The interest rates charged on the treasuries of Ireland, as well as fellow indebted euro-zone members Portugal and Spain, have been rising ever since German Chancellor Angela Merkel last month said she expected any future EU bailouts to come with new rules requiring bondholders to absorb some losses.

But Ireland is experiencing by far the greatest skepticism from would-be lenders, who look with horror at Ireland's projected deficit of 32 percent of GDP, a modern European record.

Bank of Ireland and Allied Irish have received billions in state aid to cover their dud loans to bankrupt construction tycoons, while Irish Life & Permanent has received no bailout help but is most exposed to Ireland's depressed market for residential property.

Traders said a widely read article in the Irish Times by University College Dublin economics Professor Morgan Kelly - known in Ireland as "Dr. Doom" because of his accurate forecasts of the death of the Celtic Tiger economy - added to the gloom.

Kelly forecast that state support for banks would cost taxpayers an extra euro30 billion beyond the euro45 billion to euro50 billion declared last month by Lenihan. He accused the government of maintaining "a dreary and mendacious charade" on the true scale of property-based losses in the pipeline.

Kelly called the current deficit-fighting push "an exercise in futility" and rated Ireland's financial fate alongside that of the Titanic. He said there was no point trying to cut billions from the budget "when the iceberg of bank losses is going to sink us anyway."

"We are no longer a sovereign nation in any meaningful sense of that term. From here on, for better or worse, we can only rely on the kindness of strangers," Kelly concluded.

As the traditional owners of Irish treasuries - chiefly banks in Britain, Germany, the United States and France - seek to dump them because of their falling value and increased perceived risk, new sellers can be attracted only by offering higher yields.
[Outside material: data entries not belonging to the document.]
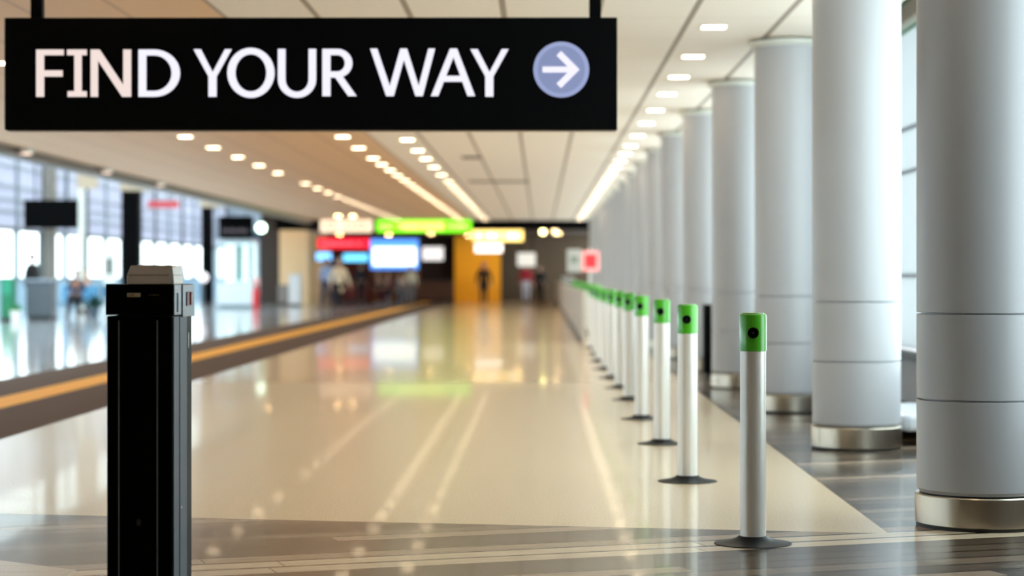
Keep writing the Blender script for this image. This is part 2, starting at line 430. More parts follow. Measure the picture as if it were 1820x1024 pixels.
for x0, x1, m_ in ((-10.4, -8.0, wf), (-8.0, -5.7, ow), (-5.7, -4.0, bw), (-1.85, 3.4, tw)):
    struct(MB().box(x0, x1, 97.3, 97.5, 0, 3.1).build('wall_far', m_))
struct(MB().box(-4.0, -1.85, 95.8, 96.0, 0, 3.06).build('wall_far', yw))
struct(MB().box(-4.0, -1.85, 96.0, 97.3, 0, 3.06).build('wall_far', bw))
struct(MB().box(-11.2, -9.95, 88, 97.5, 0, 4.05).build('wall_far', mat('warm_cream_wall', srgb(240, 206, 160), .5)))
struct(MB().box(-9.95, 2.9, 77, 77.25, 2.92, 3.9).build('wall_far_fascia', mat('black_fascia', srgb(4, 3, 3), .6, spec=.05)))

# ================================================================== COLUMNS
RC = .305
def make_column(top, label):
    t = thing('column', label, 'column', kind='thing', group='round grey columns along the right side')
    g = .004; prof = [(RC - .012, .165)]
    joints = [.61, 1.02]
    zs = .178
    prof += [(RC - .004, zs), (RC, zs + .004)]
    for j in joints:
        if j > top - .2: break
        prof += [(RC, j - g - .002), (RC - .002, j - g), (RC - .022, j - g + .001), (RC - .022, j + g - .001), (RC - .002, j + g), (RC, j + g + .002)]
    prof += [(RC, top)]
    MB().lathe(prof, 72).build('shaft', M['column'], t, smooth=True)
    MB().lathe([(RC - .03, .012), (RC - .03, .17)], 64).build('recess', M['dark'], t, smooth=True)
    MB().lathe([(RC + .002, 0), (RC + .002, .016)], 64).build('foot_gasket', M['dark'], t, smooth=True)
    MB().lathe([(RC + .004, .016), (RC + .008, .02), (RC + .008, .152), (RC + .003, .158), (RC - .02, .158)], 72).build('base_ring', M['steel'], t, smooth=True)
    MB().lathe([(RC, top - .07), (RC + .05, top - .05), (RC + .05, top - .02), (RC, top)], 64).build('collar', M['pale_trim'], t, smooth=True)
    return t
colpos = [(2.12, 9.85), (2.20, 14.25), (2.20, 18.1), (2.14, 21.9), (2.10, 25.8), (2.05, 29.7)]
while colpos[-1][1] < 72: colpos.append((2.05, colpos[-1][1] + 3.9))
c0 = make_column(CZ - .003, 'nearest round grey column cut off by the right edge of the photo')
c0.location = (colpos[0][0], colpos[0][1], 0)
for i, (x, y) in enumerate(colpos[1:], 1):
    dup(c0, (x, y, 0), '%s round grey column from the camera with steel foot ring' % ORD[i])

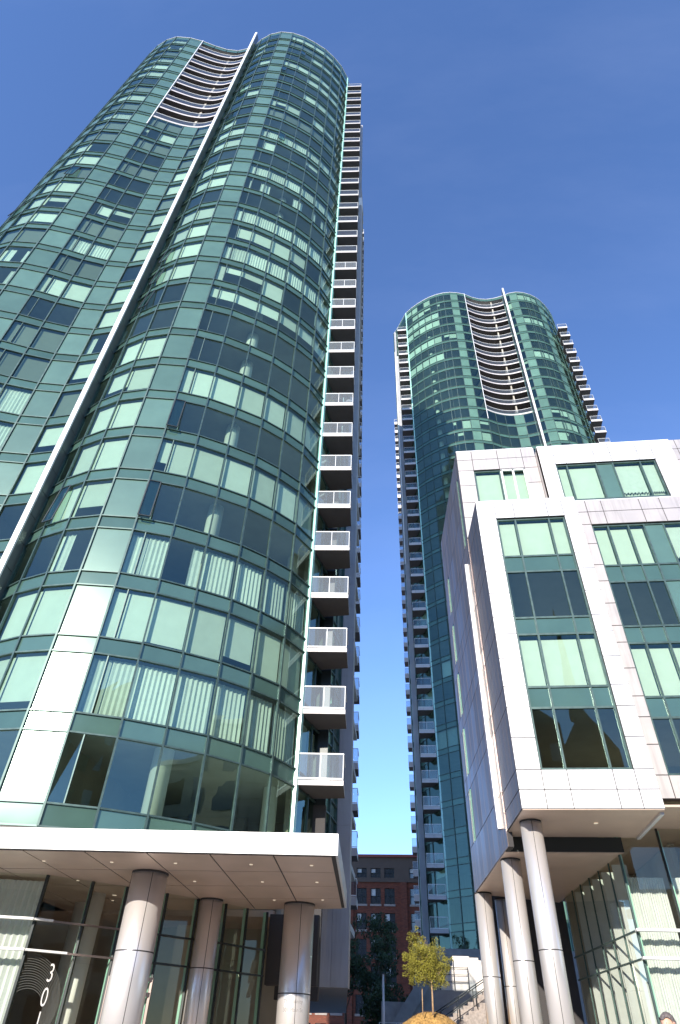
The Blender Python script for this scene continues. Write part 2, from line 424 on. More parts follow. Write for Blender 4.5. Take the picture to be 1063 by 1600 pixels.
    xs=[p[0] for p in P]; x0c=min(xs)+5.5; x1c=max(xs)-4.2
    MB().box(x0c,x1c,max(p[1] for p in P[4:-4])+5.0,ya-.5,zlo,ztop-.3).build('core_wall','core',root)
    pw=MB()
    yc=max(p[1] for p in P[4:-4])+5.0
    for i in range(nb):
        if types[i]=='C':
            a=off(V2(P[i],P[i+1],.5),nrm(P[i],P[i+1]),-.3); x=min(max(a[0]+(0 if x0c<a[0]<x1c else (1 if a[0]<x0c else -1)),x0c+.2),x1c-.2)
            pw.bar((a[0],a[1],(zlo+ztop)/2),(x,yc+.2,(zlo+ztop)/2),.25,ztop-zlo-.6)
    pw.build('partition_wall','core',root)
    for (x,y,r) in cols: MB().cyl(x,y,zlo,ztop-.5,r,k=24).build('column','icol',root)
    # fin blade
    if fin_i is not None:
        p=P[fin_i]; f=MB(); fz0=zlo
        z=fz0; fx0,fx1=fin_d[0],fin_d[1]
        while z<finz:
            z1=min(z+1.46,finz); f.box(fx0,fx1,fin_d[2],p[1]+.1,z,z1-.03); z=z1
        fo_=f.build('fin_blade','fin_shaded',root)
        f=MB(); z=fz0
        while z<finz:
            z1=min(z+2.93,finz); f.box(fx0-.03,fx1+.03,fin_d[2]-.10,fin_d[2]-.002,z,z1-.03); z=z1
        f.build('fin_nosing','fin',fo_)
    # recessed curved balconies
    if recn:
        RP=P[rec[0]:rec[-1]+2]
        for n in recn:
            zb=z0+FH*n-.55
            fine=[]
            for i in range(len(RP)-1):
                p0=RP[max(i-1,0)];p1=RP[i];p2=RP[i+1];p3=RP[min(i+2,len(RP)-1)]
                for k in range(4):
                    t=k/4
                    fine.append(tuple(.5*((2*p1[c])+(-p0[c]+p2[c])*t+(2*p0[c]-5*p1[c]+4*p2[c]-p3[c])*t*t+(-p0[c]+3*p1[c]-3*p2[c]+p3[c])*t**3) for c in (0,1)))
            fine.append(RP[-1])
            fo=[off(p,nrm(fine[max(i-1,0)],fine[min(i+1,len(fine)-1)]),.05) for i,p in enumerate(fine)]
            fi=inset(fine,2.2)
            b=MB(); b.prism(fo+fi[::-1],zb,zb+.34)
            k=len(fo)*2
            fm=[0]*(len(fo)-1)+[1]*(k-len(fo)+1)+[1,1]
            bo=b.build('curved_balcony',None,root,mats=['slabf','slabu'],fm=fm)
            g=MB()
            for a,c in zip(fo,fo[1:]): g.quad((*a,zb+.42),(*c,zb+.42),(*c,zb+1.22),(*a,zb+1.22))
            g.build('glass_railing','railfar',bo)
            h=MB()
            for a,c in zip(fo,fo[1:]): h.bar((*a,zb+1.26),(*c,zb+1.26),.06,.06)
            h.build('handrail','whitep',bo)
        bw=MB(); wi=inset(RP,2.2)
        z_0=z0+FH*recn[0]-.3; z_1=zc-.2
        for a,c in zip(wi,wi[1:]): bw.quad((*a,z_0),(*c,z_0),(*c,z_1),(*a,z_1))
        bw.quad((*RP[0],z_0),(*wi[0],z_0),(*wi[0],z_1),(*RP[0],z_1))
        bw.quad((*RP[-1],z_0),(*wi[-1],z_0),(*wi[-1],z_1),(*RP[-1],z_1))
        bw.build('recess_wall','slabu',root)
        p=RP[0]; MB().box(p[0]-.05,p[0]+.05,p[1]-.14,p[1]-.02,z0+FH*(recn[0]-1),ztop+.1).build('edge_trim','fin',root)
    return root
def gridwall(mb,jb,x0,x1,y,z0,z1,nx,hz):   # panels facing -Y with thin joints
    z=z0
    xs=[x0+(x1-x0)*i/nx for i in range(nx+1)]
    while z<z1-.01:
        zz=min(z+hz,z1)
        for a,b in zip(xs,xs[1:]): mb.box(a+.012,b-.012,y-.03,y,z+.012,zz-.012)
        z=zz
# ======== LEFT TOWER
PL=[(-37.0,31.0),(-37.3,29.3),(-36.9,27.6),(-36.35,26.0),(-35.6,24.5),(-34.8,23.1),(-33.8,21.85),(-32.7,20.75),(-31.4,19.75),(-30.1,19.05),(-28.7,18.55),(-27.2,18.35),(-25.4,18.65),(-23.75,19.2),
    (-22.3,19.85),(-20.8,20.4),(-19.3,20.7),(-17.9,20.6),(-16.8,20.3),
    (-15.85,19.78),(-14.5,19.35),(-13.04,19.25),(-11.53,19.52),(-10.03,20.1),(-8.69,20.88),(-7.43,21.73),(-6.39,22.72),(-5.46,23.85),(-4.76,25.3),
    (-4.45,26.55),(-4.12,27.7),(-3.85,29.0),(-3.72,30.4)]
#   bays
TL=list('WWWWNCWWNCWNC')+['N','W','C','M','W']+['C','N','C','N','W','W','W','W','W','W','W','W']
TL=['W','N','C','W','W','N','C','W','N','C','W','W','N', 'N','W','C','W','W', 'W','W','W','N','W','W','W','W','W','W','W','W','W','W']
TL[12]='C'; TL[21]='C'
TL[22]='N'
assert len(TL)==len(PL)-1,(len(TL),len(PL))
def grp(i): return 0 if i<3 else 1 if i<7 else 2 if i<10 else 3 if i<13 else 4 if i<15 else 5 if i<18 else 6 if i<21 else 7 if i<28 else 8
main={-1:'open',0:'vert',1:'roller',2:'vert',3:'open',4:'roller',5:'open',6:'roller',7:'open',8:'open',9:'half',10:'mixed',11:'vert',12:'mixed',13:'vert',14:'open',15:'drape',16:'vert',17:'open',18:'mixed',19:'vert',20:'open',21:'open',22:'mixed',23:'open',24:'roller',25:'open',26:'roller',27:'roller',28:'open',29:'roller',30:'open',31:'roller'}
cache={}
def stL(n,i,r):
    g=grp(i)
    if g==7:
        if n>13 and main.get(n)=='open' and n%3==0: return 'screen'
        s=main.get(n,'open')
        if n==2 and i<=23: return 'vert' if i==22 else 'drape'
        if n in(24,26,29) and i<24: return 'open'
        return s
    if g==7 and main.get(n)=='open' and n>12: return 'open' if (n+i)%3 else 'screen'
    if g==8: return 'open' if n%3 else 'roller'
    if g==6:
        if i<19: return 'open'
        if n in (-1,8,9,14,17,21,25,28): return 'open'
        if n in(2,): return 'drape'
        return 'roller' if n<20 or r.random()<.5 else 'open'
    k=(g,n)
    if k not in cache: cache[k]=r.choices(['open','roller','vert','mixed','drape','screen'],[.14,.2,.05,.10,.04,.47] if g<6 else [.5,.2,.08,.12,.05,.05])[0]
    if g==5: return 'roller' if n in(4,5,7,9,10,12,13,16,17) else cache[k] if cache[k]!='vert' else 'open'
    return cache[k]
TW=tower('glass_tower','tall curved green glass tower at left above the white entrance canopy',PL,TL,10.2,-1,31,104.2,18,[13,14,15,16,17],list(range(22,32)),stL,('glass','opaque','spandrel'),107.6,(-17.02,-16.80,19.62),44,
    [(-9.0,21.9,.36),(-13.6,21.2,.3),(-27.5,20.4,.3),(-5.9,26.2,.3)],3)
MB().prism([(-5.3,26.4),(-5.1,26.35),(-4.45,31.15),(-4.7,31.15)],3.7,104).build('added_sun_blocker','core',TW)  # unseen wall added inside the glass to block sun from the end wall
# corner fin, balconies, end wall
MB().prism([(-4.80,25.22),(-4.68,25.22),(-4.62,25.42),(-4.74,25.46)],6.2,104.2).build('corner_glass_fin','mint',TW)
BQ=((-4.74,25.32),(-2.84,25.46),(-2.95,27.05),(-4.45,27.15))
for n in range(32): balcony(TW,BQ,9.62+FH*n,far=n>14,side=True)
bw=MB(); bw.quad((-4.12,27.7,6),(-3.72,30.4,6),(-3.72,30.4,104.2),(-4.12,27.7,104.2))
gw=MB(); gridwall(gw,None,-3.72,-3.01,30.5,3.6,75.0,2,FH/2); gw.box(-3.72,-3.03,30.48,31.2,3.6,75.0)
gw.build('grey_tile_wall','greyw',TW)
MB().box(-3.74,-2.98,30.44,31.3,75.0,77.0).build('wall_cap','whitep',TW)
bb=MB(); bb.prism([(-36.9,31.05),(-3.75,31.2),(-3.1,31.2),(-5.0,49.5),(-9,52),(-34,52),(-37.2,44)],3.6,104.0); bb.build('rear_body','greyw',TW)
for n in range(34):
    balcony(TW,((-5.3,47.9),(-4.28,47.9),(-4.35,49.6),(-5.4,49.6)),9.1+FH*n,far=True,side=True,th=.5)
MB().prism([(-4.62,27.28),(-3.78,27.28),(-3.78,27.42),(-4.62,27.42)],6.0,104).build('added_shade_wall','dark',TW)  # opaque wall added behind the balconies to keep sun off the grey wall
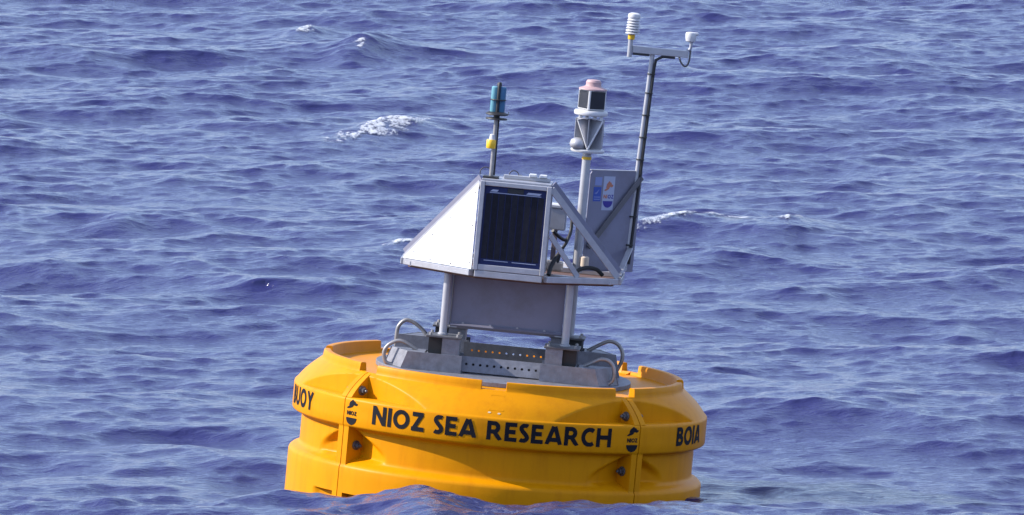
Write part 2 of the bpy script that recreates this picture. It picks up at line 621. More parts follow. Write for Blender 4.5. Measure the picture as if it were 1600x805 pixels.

Traders say the main buyer of Irish bonds in recent weeks has been the European Central Bank.

I highlighted the portion of the article where Angela Merkel says bondholders should absorb “some” of the losses. Oh, how very nice of her! So the taxpayer in Ireland who does not deserve to get screwed, will get screwed, but to a lesser extent. Again, how very nice of her.

Who are the bondholders? They are the very people who created the mess: fraudulent banksters. And they should eat the ENTIRE loss.

1 comment:

  1. So the F71 chart may be useful in short term with a move into 1250 for EOY ? This municipal bond fiasco leaves me a little skeptical but a run up into EOY with a MAJOR pullback the first 6 mo of 2011 does rhyme better with historical moves.